Pushing the precision limit of ground-based eclipse photometry

TL;DR

This paper demonstrates that ground-based telescopes can achieve sub-millimagnitude precision in eclipse photometry within a minute, challenging previous assumptions about atmospheric noise limitations.

Contribution

It introduces a method to reach sub-mmag precision in ground-based eclipse photometry within a minute, surpassing previous atmospheric noise constraints.

Findings

Achieved sub-mmag precision in a single eclipse observation

Demonstrated ground-based detection of small planets and secondary eclipses

Challenged the belief that atmospheric noise prevents high-precision ground photometry

Abstract

Until recently, it was considered by many that ground-based photometry could not reach the high cadence sub-mmag regime because of the presence of the atmosphere. Indeed, high frequency atmospheric noises (mainly scintillation) limit the precision that high SNR photometry can reach within small time bins. If one is ready to damage the sampling of his photometric time-series, binning the data (or using longer exposures) allows to get better errors, but the obtained precision will be finally limited by low frequency noises.
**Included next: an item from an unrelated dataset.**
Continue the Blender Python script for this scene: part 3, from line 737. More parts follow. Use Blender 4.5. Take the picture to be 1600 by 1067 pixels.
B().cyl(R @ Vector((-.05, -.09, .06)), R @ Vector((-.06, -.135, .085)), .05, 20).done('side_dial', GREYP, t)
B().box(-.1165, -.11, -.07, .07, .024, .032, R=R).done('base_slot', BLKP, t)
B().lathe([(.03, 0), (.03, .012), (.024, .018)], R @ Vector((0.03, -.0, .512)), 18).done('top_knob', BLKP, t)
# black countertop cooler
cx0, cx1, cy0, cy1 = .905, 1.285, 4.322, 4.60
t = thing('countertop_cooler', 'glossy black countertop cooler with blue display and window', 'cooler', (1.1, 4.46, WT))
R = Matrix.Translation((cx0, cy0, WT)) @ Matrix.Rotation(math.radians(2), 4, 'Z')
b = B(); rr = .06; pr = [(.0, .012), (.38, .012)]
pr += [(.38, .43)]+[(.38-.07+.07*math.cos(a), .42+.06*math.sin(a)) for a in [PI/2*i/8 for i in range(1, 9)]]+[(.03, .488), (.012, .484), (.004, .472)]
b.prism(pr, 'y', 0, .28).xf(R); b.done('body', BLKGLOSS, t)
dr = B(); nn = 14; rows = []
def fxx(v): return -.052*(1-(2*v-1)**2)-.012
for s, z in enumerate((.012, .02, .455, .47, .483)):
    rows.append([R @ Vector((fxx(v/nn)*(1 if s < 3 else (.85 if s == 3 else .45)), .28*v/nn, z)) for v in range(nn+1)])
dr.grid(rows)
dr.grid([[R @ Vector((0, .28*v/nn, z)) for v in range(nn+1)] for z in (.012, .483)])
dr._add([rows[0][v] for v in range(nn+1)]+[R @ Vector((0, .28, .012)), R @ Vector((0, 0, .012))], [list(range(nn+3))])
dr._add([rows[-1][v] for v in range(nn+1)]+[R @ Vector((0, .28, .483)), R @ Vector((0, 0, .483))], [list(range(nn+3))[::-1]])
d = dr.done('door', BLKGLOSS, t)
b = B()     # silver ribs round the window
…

To observe several times the same planetary eclipse and to fold the photometry with the orbital period is thus generally considered as the only option to get very well sampled and precise eclipse light curve from the ground. Nevertheless, we show here that reaching the sub-mmag sub-min regime for one eclipse is possible with a ground-based instrument. This has important implications for transiting planets characterization, secondary eclipses measurement and small planets detection from the ground.